Task prompt
Reproduce every record below exactly as it appears.

═══ Provided records

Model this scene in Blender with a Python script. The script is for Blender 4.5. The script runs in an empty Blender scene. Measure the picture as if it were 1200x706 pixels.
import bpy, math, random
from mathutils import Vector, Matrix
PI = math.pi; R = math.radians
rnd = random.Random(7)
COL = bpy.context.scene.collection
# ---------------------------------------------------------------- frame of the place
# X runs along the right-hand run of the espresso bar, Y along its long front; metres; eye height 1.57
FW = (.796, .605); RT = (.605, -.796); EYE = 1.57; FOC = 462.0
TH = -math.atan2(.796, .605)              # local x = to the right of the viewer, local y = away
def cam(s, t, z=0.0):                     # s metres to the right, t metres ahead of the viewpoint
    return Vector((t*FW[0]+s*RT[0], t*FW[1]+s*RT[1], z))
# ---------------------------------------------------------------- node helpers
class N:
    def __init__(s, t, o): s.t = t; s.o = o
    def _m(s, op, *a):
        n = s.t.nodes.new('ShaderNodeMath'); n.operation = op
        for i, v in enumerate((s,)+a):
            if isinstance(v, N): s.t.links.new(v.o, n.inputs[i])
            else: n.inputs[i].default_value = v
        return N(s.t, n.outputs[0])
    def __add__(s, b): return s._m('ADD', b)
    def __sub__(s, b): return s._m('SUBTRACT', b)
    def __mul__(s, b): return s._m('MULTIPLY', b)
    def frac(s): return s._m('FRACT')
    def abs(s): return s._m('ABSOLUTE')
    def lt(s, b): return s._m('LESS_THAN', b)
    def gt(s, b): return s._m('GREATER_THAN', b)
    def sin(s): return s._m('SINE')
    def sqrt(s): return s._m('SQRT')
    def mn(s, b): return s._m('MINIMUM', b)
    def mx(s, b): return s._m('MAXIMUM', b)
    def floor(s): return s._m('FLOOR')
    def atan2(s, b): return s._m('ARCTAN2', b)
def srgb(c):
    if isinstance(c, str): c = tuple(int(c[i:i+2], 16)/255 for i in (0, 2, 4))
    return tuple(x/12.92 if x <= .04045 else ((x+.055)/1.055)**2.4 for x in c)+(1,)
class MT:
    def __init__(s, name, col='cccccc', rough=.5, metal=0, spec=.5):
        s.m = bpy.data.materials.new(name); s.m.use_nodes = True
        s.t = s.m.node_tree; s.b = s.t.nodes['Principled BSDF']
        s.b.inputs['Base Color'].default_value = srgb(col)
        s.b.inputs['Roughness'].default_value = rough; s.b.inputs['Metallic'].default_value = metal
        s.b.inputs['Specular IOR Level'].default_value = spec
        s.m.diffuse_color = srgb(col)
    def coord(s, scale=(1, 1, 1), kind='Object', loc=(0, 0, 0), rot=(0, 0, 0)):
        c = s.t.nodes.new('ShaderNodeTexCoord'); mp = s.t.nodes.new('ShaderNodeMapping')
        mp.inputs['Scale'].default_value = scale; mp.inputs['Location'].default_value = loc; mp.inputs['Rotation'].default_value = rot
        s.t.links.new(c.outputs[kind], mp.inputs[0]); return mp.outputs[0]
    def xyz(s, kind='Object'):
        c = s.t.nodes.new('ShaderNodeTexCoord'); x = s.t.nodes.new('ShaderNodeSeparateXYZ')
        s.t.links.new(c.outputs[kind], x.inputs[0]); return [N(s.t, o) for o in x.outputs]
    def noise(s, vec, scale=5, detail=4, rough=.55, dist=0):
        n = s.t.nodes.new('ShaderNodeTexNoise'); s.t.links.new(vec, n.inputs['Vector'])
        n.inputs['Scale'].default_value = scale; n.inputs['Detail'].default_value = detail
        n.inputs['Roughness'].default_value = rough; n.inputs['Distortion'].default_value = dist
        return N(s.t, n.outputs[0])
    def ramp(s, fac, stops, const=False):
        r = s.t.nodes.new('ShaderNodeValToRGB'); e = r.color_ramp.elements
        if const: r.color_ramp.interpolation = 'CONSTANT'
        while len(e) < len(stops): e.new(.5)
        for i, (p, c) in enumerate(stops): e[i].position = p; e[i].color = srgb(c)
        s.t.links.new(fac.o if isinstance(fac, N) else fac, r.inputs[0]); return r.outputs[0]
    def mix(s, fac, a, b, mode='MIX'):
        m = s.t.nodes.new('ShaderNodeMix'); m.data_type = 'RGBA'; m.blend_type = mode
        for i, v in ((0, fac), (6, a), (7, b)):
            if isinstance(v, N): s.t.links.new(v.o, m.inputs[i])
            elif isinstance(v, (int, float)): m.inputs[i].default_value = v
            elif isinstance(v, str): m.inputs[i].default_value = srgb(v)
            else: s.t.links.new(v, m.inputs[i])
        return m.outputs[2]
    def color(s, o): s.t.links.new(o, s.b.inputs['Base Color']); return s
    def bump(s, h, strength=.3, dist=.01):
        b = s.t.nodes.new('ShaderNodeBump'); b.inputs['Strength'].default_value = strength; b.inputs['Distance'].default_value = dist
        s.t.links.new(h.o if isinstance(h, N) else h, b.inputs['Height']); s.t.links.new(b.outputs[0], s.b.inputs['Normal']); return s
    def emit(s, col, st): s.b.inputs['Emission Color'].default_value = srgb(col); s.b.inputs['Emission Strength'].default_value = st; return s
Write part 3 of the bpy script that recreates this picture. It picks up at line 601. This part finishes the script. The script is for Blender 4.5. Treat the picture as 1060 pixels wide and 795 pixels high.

══════

Expected answer
Model this scene in Blender with a Python script. The script is for Blender 4.5. The script runs in an empty Blender scene. Measure the picture as if it were 1200x706 pixels.
import bpy, math, random
from mathutils import Vector, Matrix
PI = math.pi; R = math.radians
rnd = random.Random(7)
COL = bpy.context.scene.collection
# ---------------------------------------------------------------- frame of the place
# X runs along the right-hand run of the espresso bar, Y along its long front; metres; eye height 1.57
FW = (.796, .605); RT = (.605, -.796); EYE = 1.57; FOC = 462.0
TH = -math.atan2(.796, .605)              # local x = to the right of the viewer, local y = away
def cam(s, t, z=0.0):                     # s metres to the right, t metres ahead of the viewpoint
    return Vector((t*FW[0]+s*RT[0], t*FW[1]+s*RT[1], z))
# ---------------------------------------------------------------- node helpers
class N:
    def __init__(s, t, o): s.t = t; s.o = o
    def _m(s, op, *a):
        n = s.t.nodes.new('ShaderNodeMath'); n.operation = op
        for i, v in enumerate((s,)+a):
            if isinstance(v, N): s.t.links.new(v.o, n.inputs[i])
            else: n.inputs[i].default_value = v
        return N(s.t, n.outputs[0])
    def __add__(s, b): return s._m('ADD', b)
    def __sub__(s, b): return s._m('SUBTRACT', b)
    def __mul__(s, b): return s._m('MULTIPLY', b)
    def frac(s): return s._m('FRACT')
    def abs(s): return s._m('ABSOLUTE')
    def lt(s, b): return s._m('LESS_THAN', b)
    def gt(s, b): return s._m('GREATER_THAN', b)
    def sin(s): return s._m('SINE')
    def sqrt(s): return s._m('SQRT')
    def mn(s, b): return s._m('MINIMUM', b)
    def mx(s, b): return s._m('MAXIMUM', b)
    def floor(s): return s._m('FLOOR')
    def atan2(s, b): return s._m('ARCTAN2', b)
def srgb(c):
    if isinstance(c, str): c = tuple(int(c[i:i+2], 16)/255 for i in (0, 2, 4))
    return tuple(x/12.92 if x <= .04045 else ((x+.055)/1.055)**2.4 for x in c)+(1,)
class MT:
    def __init__(s, name, col='cccccc', rough=.5, metal=0, spec=.5):
        s.m = bpy.data.materials.new(name); s.m.use_nodes = True
        s.t = s.m.node_tree; s.b = s.t.nodes['Principled BSDF']
        s.b.inputs['Base Color'].default_value = srgb(col)
        s.b.inputs['Roughness'].default_value = rough; s.b.inputs['Metallic'].default_value = metal
        s.b.inputs['Specular IOR Level'].default_value = spec
        s.m.diffuse_color = srgb(col)
    def coord(s, scale=(1, 1, 1), kind='Object', loc=(0, 0, 0), rot=(0, 0, 0)):
        c = s.t.nodes.new('ShaderNodeTexCoord'); mp = s.t.nodes.new('ShaderNodeMapping')
        mp.inputs['Scale'].default_value = scale; mp.inputs['Location'].default_value = loc; mp.inputs['Rotation'].default_value = rot
        s.t.links.new(c.outputs[kind], mp.inputs[0]); return mp.outputs[0]
    def xyz(s, kind='Object'):
        c = s.t.nodes.new('ShaderNodeTexCoord'); x = s.t.nodes.new('ShaderNodeSeparateXYZ')
        s.t.links.new(c.outputs[kind], x.inputs[0]); return [N(s.t, o) for o in x.outputs]
    def noise(s, vec, scale=5, detail=4, rough=.55, dist=0):
        n = s.t.nodes.new('ShaderNodeTexNoise'); s.t.links.new(vec, n.inputs['Vector'])
        n.inputs['Scale'].default_value = scale; n.inputs['Detail'].default_value = detail
        n.inputs['Roughness'].default_value = rough; n.inputs['Distortion'].default_value = dist
        return N(s.t, n.outputs[0])
    def ramp(s, fac, stops, const=False):
        r = s.t.nodes.new('ShaderNodeValToRGB'); e = r.color_ramp.elements
        if const: r.color_ramp.interpolation = 'CONSTANT'
        while len(e) < len(stops): e.new(.5)
        for i, (p, c) in enumerate(stops): e[i].position = p; e[i].color = srgb(c)
        s.t.links.new(fac.o if isinstance(fac, N) else fac, r.inputs[0]); return r.outputs[0]
    def mix(s, fac, a, b, mode='MIX'):
        m = s.t.nodes.new('ShaderNodeMix'); m.data_type = 'RGBA'; m.blend_type = mode
        for i, v in ((0, fac), (6, a), (7, b)):
            if isinstance(v, N): s.t.links.new(v.o, m.inputs[i])
            elif isinstance(v, (int, float)): m.inputs[i].default_value = v
            elif isinstance(v, str): m.inputs[i].default_value = srgb(v)
            else: s.t.links.new(v, m.inputs[i])
        return m.outputs[2]
    def color(s, o): s.t.links.new(o, s.b.inputs['Base Color']); return s
    def bump(s, h, strength=.3, dist=.01):
        b = s.t.nodes.new('ShaderNodeBump'); b.inputs['Strength'].default_value = strength; b.inputs['Distance'].default_value = dist
        s.t.links.new(h.o if isinstance(h, N) else h, b.inputs['Height']); s.t.links.new(b.outputs[0], s.b.inputs['Normal']); return s
    def emit(s, col, st): s.b.inputs['Emission Color'].default_value = srgb(col); s.b.inputs['Emission Strength'].default_value = st; return s
Write part 3 of the bpy script that recreates this picture. It picks up at line 601. This part finishes the script. The script is for Blender 4.5. Treat the picture as 1060 pixels wide and 795 pixels high.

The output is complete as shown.